Ha(b)remus Praesidentem

Un merlo, che mi passava davanti mentre ero intento al riposo quotidiano sulla balaustra del mio balcone, mi ha sussurrato una notizia proveniente dal futuro prossimo venturo.
Date le sue presumibili origini romane in zona molto centrale, mi si è solennemente rivolto con un: “Habemus Praesidentem”.
Dopo aver pensato: “non ammetto che mi si rivolgano termini in inglese” (in contesti ufficiali è successo un equivoco simile), il mio emisfero destro mi ha prontamente suggerito che si trattava di latino, magari non puro, ma sempre latino voleva essere e che il merlo intendeva dire con parole sue che finalmente un “premier” - e qui ce la si può giocare ai punti tra francese e inglese - era stato nominato.
Bene, il “Grande fratello” è appena ricominciato e già ci sono le nominations? (io posso usare i termini che voglio, anche anglosassoni e, se mi va, guardo il “Grande Fratello”, chiaro?)
Il concetto è chiaro, ma il “Grande Fratello” non era coinvolto. A essere parte in causa e ad avere a che fare con il premier, erano gli alleati politici naturali del fondatore dell’emittente che trasmette il Grande Fratello, nonché il fondatore stesso, che aveva gratuitamente messo a disposizione una sede autorevole per suggellare un accordo tra gentiluomini (e gentildonne, ovviamente).

L’incontro si svolse fuori dal Continente, in Sardegna.
L’accordo prevedeva che una coalizione, che aveva vinto le elezioni ben otto settimane addietro, avrebbe ricevuto l’appoggio di un gruppo che aveva perso (e lo aveva esplicitamente ammesso, senza retorica).
Non di tutto il partito, che ormai era prossimo alla scissione e in balia di una bussola democraticamente smagnetizzata, ma di una parte di esso che, in nome di una apprezzata responsabilità, si faceva portatore del superiore interesse di dare finalmente un governo credibile e non figlio di una squallida e improbabile forzatura delle leggi della scienza. Il paradigma era diventato “la credibilità” e infatti venne formato un governo di “credibilità internazionale”.
Un governo che potesse cancellare i sorrisini ironici dalla bocca di altri governanti (che col tempo avrebbero poi avuto anche loro qualche piccolo inconveniente) e che potesse fungere come esempio di accordo ideale.
Un premier lombardo di nome Matteo, portatore sano di tantissimi voti sani, con l’appoggio esterno, quantunque non operativo, di un toscano Matteo, che in nome di correttezza qualche piccolo favore doveva pur renderlo all’editore milanese, naturale alleato del meneghino Matteo e della capitolina Giorgia.

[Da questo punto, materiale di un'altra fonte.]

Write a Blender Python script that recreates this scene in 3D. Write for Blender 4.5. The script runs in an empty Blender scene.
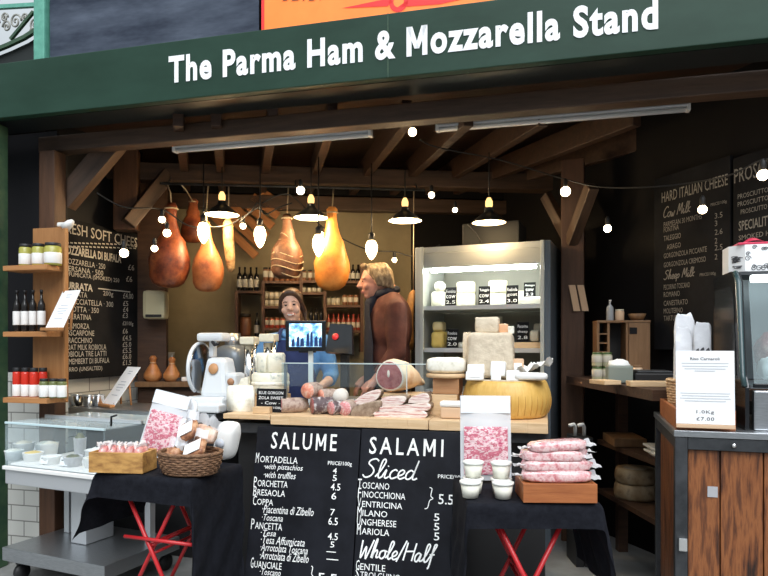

Il successore del Professor Giorgio La Pira, fiorentino Matteo in quanto già anch’egli borgomastro della seconda capitale dell’Italia Unita, colse l’occasione per rendere il favore dell’appoggio, ma evitò accuratamente di esortare l’Eurosilvio alla serenità.
Questo innocuo invito ha infatti dimostrato una forte tossicità immediata e una spiccata tossicità ritardata.
Ma non era finita qui: il colpo di scena doveva ancora arrivare. Per raggiungere un appoggio ancora più largo e solido si fecero volontariamente e disinteressatamente avanti anche le forze di sinistra estrema e moderata e gli appartenenti al gruppo misto. Ormai il motore della credibilità era avviato e, con energia pulita, si autoalimentava.

Se un governo di questo tipo, in grado di far parallelamente convergere forze per loro natura divergenti, vedesse davvero la luce e non fosse soltanto un’elaborazione onirica di un gatto nullafacente, allergico alla fatica e ripieno come un tacchino, comincerei a fare come la gazzella africana (o, meglio l’antilope ...) e mi metterei in salvo, visti i precedenti di quaranta anni fa a Roma.

Oppure potrei propormi per un mandato esplorativo, pezzo irrinunciabile della nuova collezione primaverile, che in quanto a popolarità sta battendo anche il termine “par condicio” (e dagli con questo inglese! ma no, è latino).

Ma sono tranquillo ... me lo ha detto un uccellino.